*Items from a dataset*
-- Start --
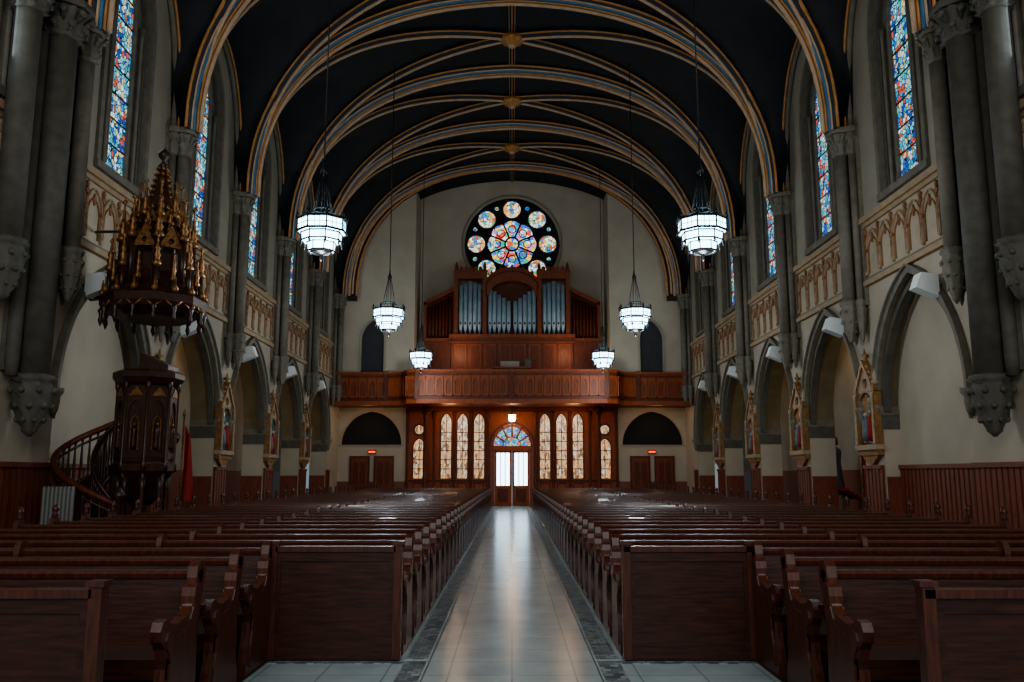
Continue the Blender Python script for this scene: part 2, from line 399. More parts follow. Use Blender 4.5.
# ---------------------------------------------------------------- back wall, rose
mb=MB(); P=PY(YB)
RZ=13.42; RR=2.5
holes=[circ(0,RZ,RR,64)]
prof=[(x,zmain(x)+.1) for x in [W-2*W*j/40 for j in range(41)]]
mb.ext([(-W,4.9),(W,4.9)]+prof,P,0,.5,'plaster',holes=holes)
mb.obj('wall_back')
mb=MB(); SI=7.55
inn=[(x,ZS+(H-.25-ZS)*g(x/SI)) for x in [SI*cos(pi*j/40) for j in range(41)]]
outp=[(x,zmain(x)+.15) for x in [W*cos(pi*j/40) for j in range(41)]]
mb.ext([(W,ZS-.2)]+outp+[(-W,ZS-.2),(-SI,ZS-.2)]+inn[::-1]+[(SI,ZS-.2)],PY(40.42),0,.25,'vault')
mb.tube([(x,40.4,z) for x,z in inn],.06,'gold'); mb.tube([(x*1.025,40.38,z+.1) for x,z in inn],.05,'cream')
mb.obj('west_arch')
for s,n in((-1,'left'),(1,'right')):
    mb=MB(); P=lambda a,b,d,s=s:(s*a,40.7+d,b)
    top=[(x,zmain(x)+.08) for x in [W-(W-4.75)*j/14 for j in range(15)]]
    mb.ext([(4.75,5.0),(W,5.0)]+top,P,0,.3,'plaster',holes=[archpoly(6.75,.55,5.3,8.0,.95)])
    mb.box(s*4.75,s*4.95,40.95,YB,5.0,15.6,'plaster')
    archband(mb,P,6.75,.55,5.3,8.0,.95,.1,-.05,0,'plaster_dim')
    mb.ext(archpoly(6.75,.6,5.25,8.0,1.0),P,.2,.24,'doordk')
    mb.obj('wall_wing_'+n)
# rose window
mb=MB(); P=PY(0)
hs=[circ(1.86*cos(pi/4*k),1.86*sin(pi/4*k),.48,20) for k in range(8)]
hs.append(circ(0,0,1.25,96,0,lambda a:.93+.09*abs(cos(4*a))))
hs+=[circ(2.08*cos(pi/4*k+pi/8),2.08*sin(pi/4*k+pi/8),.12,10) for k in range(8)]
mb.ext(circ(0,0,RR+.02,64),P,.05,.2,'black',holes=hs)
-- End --
-- Start --
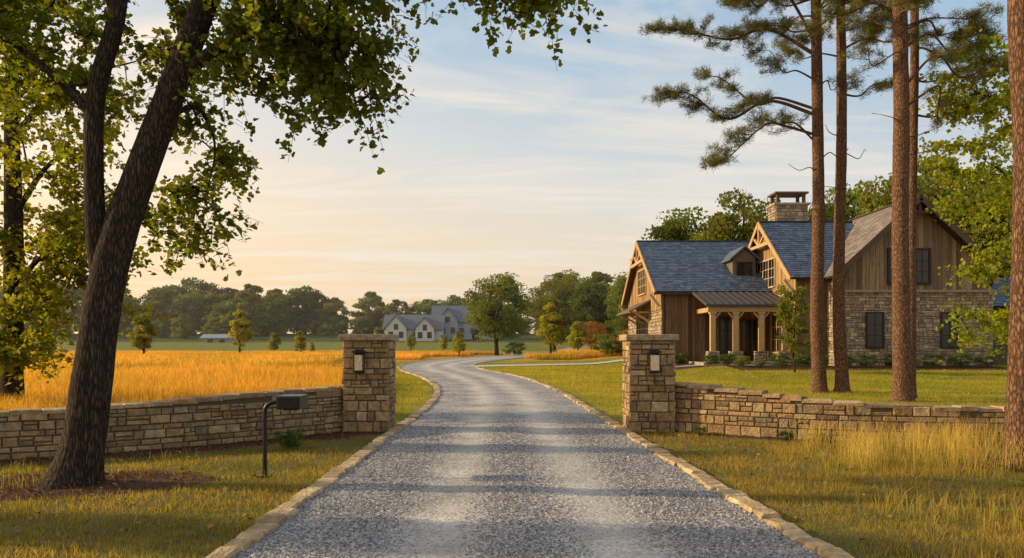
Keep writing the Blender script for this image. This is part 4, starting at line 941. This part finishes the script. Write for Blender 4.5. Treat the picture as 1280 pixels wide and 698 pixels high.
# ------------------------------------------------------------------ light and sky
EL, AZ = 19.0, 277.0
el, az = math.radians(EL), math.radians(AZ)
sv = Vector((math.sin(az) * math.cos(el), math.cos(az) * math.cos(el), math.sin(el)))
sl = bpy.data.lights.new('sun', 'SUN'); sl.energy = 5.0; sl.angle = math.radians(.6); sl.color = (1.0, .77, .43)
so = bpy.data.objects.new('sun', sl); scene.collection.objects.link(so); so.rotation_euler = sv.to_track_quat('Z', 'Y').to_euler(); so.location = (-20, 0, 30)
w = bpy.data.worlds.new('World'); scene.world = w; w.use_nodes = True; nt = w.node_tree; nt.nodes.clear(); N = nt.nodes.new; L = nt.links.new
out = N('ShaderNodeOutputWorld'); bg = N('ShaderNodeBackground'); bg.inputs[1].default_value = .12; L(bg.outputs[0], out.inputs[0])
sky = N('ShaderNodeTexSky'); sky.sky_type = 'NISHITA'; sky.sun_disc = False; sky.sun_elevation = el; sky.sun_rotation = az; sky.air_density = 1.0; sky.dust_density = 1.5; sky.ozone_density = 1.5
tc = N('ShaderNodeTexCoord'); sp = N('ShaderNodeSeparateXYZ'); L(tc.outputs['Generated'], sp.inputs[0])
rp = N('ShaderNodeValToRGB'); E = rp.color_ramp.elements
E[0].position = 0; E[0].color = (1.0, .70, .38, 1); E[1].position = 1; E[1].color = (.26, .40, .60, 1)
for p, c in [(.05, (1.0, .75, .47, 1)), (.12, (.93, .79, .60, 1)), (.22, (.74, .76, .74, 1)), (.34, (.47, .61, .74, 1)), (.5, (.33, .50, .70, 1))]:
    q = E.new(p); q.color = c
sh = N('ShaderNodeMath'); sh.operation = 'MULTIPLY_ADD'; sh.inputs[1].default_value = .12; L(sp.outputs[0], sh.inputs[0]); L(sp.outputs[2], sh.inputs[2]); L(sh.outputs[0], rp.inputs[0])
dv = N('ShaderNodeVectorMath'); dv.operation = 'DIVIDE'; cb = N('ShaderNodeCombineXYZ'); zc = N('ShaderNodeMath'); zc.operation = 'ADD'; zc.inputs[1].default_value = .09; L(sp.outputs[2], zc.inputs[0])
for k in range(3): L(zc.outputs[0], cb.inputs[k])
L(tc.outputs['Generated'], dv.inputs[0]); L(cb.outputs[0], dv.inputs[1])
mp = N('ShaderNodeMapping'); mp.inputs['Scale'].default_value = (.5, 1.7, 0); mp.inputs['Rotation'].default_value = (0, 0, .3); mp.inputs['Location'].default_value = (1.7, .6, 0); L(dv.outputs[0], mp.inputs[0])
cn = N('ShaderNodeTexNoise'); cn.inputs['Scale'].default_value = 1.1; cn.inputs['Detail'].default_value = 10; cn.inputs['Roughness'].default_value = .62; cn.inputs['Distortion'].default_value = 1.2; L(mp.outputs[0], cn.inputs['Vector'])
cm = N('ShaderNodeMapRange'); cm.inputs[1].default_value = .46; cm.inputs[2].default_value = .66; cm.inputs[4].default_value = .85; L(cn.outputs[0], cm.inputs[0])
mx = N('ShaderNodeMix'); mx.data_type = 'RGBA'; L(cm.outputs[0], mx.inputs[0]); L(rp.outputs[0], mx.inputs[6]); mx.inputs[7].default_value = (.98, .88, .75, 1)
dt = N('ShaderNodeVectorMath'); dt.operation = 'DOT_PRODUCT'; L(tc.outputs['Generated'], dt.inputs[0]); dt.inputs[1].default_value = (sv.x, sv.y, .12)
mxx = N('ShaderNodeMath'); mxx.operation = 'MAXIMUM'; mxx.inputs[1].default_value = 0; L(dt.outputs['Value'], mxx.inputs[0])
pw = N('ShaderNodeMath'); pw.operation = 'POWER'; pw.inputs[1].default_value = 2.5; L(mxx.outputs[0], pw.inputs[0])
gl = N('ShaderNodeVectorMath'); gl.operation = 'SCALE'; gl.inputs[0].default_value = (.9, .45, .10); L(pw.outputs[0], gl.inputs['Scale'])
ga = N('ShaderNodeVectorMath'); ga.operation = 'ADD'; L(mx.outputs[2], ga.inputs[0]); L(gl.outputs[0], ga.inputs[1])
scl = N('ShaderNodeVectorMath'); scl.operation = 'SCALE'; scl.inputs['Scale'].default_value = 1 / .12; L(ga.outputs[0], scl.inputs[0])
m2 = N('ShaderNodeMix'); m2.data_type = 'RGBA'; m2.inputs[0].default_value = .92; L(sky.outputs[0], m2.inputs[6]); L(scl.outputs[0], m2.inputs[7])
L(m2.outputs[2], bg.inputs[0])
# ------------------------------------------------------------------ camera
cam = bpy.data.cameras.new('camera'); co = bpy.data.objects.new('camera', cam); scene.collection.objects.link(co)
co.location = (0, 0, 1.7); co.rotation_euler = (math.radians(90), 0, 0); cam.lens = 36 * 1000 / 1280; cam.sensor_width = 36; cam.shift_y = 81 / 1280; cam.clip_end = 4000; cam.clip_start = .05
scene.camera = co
-- End --
-- Start --
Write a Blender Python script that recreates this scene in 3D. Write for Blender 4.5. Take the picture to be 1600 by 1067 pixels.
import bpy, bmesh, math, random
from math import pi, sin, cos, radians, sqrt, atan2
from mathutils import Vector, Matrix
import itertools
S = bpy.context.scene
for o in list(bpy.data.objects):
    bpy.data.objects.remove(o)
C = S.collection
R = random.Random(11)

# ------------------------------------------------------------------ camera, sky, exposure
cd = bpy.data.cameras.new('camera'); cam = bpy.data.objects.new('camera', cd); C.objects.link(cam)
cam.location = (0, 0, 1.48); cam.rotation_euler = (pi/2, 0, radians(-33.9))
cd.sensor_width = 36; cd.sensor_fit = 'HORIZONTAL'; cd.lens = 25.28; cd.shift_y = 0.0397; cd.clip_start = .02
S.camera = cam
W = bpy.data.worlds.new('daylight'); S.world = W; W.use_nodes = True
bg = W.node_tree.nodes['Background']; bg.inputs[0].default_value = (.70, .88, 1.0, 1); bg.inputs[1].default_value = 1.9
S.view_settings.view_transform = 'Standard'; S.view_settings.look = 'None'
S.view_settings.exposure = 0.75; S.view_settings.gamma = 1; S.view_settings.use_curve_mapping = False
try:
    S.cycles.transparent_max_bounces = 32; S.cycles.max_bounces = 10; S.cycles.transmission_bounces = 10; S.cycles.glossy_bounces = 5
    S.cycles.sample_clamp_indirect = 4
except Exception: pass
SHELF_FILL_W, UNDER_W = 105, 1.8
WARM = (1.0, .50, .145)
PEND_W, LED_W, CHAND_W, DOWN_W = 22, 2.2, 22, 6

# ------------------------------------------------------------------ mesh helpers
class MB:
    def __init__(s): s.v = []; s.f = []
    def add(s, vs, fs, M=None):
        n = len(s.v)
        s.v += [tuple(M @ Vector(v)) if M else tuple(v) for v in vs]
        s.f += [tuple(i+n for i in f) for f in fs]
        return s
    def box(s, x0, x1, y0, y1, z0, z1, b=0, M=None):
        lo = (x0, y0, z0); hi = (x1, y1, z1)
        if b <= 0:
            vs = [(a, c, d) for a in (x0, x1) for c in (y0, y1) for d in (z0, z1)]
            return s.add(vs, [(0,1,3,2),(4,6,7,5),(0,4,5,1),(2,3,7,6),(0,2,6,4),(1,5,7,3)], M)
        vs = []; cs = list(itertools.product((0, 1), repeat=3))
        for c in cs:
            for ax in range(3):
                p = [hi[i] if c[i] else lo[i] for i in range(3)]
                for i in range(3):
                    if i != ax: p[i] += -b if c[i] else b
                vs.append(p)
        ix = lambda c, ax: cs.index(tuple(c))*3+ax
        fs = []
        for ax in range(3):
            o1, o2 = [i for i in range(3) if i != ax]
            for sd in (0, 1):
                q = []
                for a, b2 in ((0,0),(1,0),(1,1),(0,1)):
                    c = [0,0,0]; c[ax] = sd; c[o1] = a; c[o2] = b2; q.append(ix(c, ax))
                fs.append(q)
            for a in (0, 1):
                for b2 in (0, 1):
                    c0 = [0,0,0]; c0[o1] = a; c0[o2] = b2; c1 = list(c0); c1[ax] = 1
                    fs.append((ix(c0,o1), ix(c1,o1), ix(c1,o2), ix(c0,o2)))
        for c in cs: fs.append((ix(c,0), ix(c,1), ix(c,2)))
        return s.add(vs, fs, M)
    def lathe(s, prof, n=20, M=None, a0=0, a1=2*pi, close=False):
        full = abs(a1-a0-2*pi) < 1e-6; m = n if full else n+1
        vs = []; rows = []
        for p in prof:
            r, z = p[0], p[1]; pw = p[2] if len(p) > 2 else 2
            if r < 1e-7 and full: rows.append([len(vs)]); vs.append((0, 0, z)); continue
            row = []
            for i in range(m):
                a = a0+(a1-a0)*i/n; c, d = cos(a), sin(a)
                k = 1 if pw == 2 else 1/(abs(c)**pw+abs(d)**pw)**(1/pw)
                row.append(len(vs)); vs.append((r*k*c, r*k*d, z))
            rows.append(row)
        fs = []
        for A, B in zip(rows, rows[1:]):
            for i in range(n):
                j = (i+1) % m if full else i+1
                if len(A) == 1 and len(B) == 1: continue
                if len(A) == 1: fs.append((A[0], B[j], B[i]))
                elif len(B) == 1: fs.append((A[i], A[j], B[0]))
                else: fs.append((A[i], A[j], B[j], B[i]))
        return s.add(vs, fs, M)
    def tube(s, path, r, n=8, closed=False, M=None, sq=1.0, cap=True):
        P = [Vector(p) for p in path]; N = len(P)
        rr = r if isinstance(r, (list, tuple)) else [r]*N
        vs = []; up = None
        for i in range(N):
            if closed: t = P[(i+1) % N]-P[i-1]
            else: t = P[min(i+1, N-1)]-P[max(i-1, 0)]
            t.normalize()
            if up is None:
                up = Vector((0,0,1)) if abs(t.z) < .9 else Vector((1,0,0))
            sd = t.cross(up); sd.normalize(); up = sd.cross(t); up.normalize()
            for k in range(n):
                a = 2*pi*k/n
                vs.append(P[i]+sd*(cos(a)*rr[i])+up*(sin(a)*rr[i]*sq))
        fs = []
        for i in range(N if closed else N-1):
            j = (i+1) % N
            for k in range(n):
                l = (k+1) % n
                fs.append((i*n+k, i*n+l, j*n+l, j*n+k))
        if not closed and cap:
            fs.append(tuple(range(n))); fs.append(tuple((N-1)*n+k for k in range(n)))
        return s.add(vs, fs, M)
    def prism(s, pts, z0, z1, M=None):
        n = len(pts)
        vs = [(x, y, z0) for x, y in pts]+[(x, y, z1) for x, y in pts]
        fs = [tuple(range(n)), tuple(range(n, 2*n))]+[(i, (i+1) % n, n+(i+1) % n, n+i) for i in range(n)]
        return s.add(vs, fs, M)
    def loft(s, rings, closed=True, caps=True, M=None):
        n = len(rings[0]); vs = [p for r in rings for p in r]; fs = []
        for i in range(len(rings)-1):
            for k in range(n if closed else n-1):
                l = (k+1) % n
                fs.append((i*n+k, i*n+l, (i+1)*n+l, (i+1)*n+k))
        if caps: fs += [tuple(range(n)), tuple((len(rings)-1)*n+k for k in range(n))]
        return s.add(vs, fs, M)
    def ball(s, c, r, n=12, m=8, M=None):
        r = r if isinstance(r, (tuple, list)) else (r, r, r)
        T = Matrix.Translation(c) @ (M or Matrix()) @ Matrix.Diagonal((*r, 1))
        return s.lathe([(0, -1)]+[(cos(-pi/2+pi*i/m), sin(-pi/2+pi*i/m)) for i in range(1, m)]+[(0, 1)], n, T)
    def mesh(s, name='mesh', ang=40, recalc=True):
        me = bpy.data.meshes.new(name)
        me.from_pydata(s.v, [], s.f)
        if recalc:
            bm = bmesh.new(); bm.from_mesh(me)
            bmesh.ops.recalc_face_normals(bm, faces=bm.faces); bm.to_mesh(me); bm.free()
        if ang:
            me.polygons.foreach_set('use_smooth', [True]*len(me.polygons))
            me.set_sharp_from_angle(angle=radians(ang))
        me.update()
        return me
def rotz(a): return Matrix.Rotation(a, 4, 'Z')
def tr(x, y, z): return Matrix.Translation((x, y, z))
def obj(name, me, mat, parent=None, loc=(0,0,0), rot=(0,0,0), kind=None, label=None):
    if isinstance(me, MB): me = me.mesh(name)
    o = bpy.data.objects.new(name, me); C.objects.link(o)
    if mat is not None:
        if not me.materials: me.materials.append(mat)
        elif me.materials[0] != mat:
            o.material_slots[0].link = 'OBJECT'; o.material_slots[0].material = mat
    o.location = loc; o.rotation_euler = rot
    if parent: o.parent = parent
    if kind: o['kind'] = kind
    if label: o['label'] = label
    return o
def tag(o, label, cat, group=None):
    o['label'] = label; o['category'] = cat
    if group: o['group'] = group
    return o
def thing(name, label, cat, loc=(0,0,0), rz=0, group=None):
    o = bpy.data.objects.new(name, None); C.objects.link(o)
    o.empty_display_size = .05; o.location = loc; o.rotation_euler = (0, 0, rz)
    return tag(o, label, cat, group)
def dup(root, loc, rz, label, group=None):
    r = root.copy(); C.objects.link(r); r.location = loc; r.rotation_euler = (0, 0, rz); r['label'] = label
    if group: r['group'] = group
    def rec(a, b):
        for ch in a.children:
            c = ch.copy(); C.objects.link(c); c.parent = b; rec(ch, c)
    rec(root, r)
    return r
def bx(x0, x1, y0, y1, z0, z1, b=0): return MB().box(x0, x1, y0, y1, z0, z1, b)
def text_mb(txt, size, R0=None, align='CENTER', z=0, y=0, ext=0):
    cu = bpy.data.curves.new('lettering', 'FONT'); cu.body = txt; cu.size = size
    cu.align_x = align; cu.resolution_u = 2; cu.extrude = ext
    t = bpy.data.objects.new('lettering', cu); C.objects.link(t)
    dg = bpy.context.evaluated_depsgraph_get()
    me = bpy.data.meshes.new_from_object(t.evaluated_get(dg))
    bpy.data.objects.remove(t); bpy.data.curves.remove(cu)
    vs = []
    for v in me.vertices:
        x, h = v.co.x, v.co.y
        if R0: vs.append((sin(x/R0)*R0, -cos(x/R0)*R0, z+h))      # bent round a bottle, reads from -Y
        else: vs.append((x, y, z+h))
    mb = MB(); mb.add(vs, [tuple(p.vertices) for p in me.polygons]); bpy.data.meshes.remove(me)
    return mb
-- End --
*Instruction*
Start at the line with "Continue the Blender" and stop after the line with "mb.ext(circ(0,0,RR+.02,64),P,.05,.2,'black',holes=hs)". Repeat exactly the lines in that range.

*Solved problem*
Continue the Blender Python script for this scene: part 2, from line 399. More parts follow. Use Blender 4.5.
# ---------------------------------------------------------------- back wall, rose
mb=MB(); P=PY(YB)
RZ=13.42; RR=2.5
holes=[circ(0,RZ,RR,64)]
prof=[(x,zmain(x)+.1) for x in [W-2*W*j/40 for j in range(41)]]
mb.ext([(-W,4.9),(W,4.9)]+prof,P,0,.5,'plaster',holes=holes)
mb.obj('wall_back')
mb=MB(); SI=7.55
inn=[(x,ZS+(H-.25-ZS)*g(x/SI)) for x in [SI*cos(pi*j/40) for j in range(41)]]
outp=[(x,zmain(x)+.15) for x in [W*cos(pi*j/40) for j in range(41)]]
mb.ext([(W,ZS-.2)]+outp+[(-W,ZS-.2),(-SI,ZS-.2)]+inn[::-1]+[(SI,ZS-.2)],PY(40.42),0,.25,'vault')
mb.tube([(x,40.4,z) for x,z in inn],.06,'gold'); mb.tube([(x*1.025,40.38,z+.1) for x,z in inn],.05,'cream')
mb.obj('west_arch')
for s,n in((-1,'left'),(1,'right')):
    mb=MB(); P=lambda a,b,d,s=s:(s*a,40.7+d,b)
    top=[(x,zmain(x)+.08) for x in [W-(W-4.75)*j/14 for j in range(15)]]
    mb.ext([(4.75,5.0),(W,5.0)]+top,P,0,.3,'plaster',holes=[archpoly(6.75,.55,5.3,8.0,.95)])
    mb.box(s*4.75,s*4.95,40.95,YB,5.0,15.6,'plaster')
    archband(mb,P,6.75,.55,5.3,8.0,.95,.1,-.05,0,'plaster_dim')
    mb.ext(archpoly(6.75,.6,5.25,8.0,1.0),P,.2,.24,'doordk')
    mb.obj('wall_wing_'+n)
# rose window
mb=MB(); P=PY(0)
hs=[circ(1.86*cos(pi/4*k),1.86*sin(pi/4*k),.48,20) for k in range(8)]
hs.append(circ(0,0,1.25,96,0,lambda a:.93+.09*abs(cos(4*a))))
hs+=[circ(2.08*cos(pi/4*k+pi/8),2.08*sin(pi/4*k+pi/8),.12,10) for k in range(8)]
mb.ext(circ(0,0,RR+.02,64),P,.05,.2,'black',holes=hs)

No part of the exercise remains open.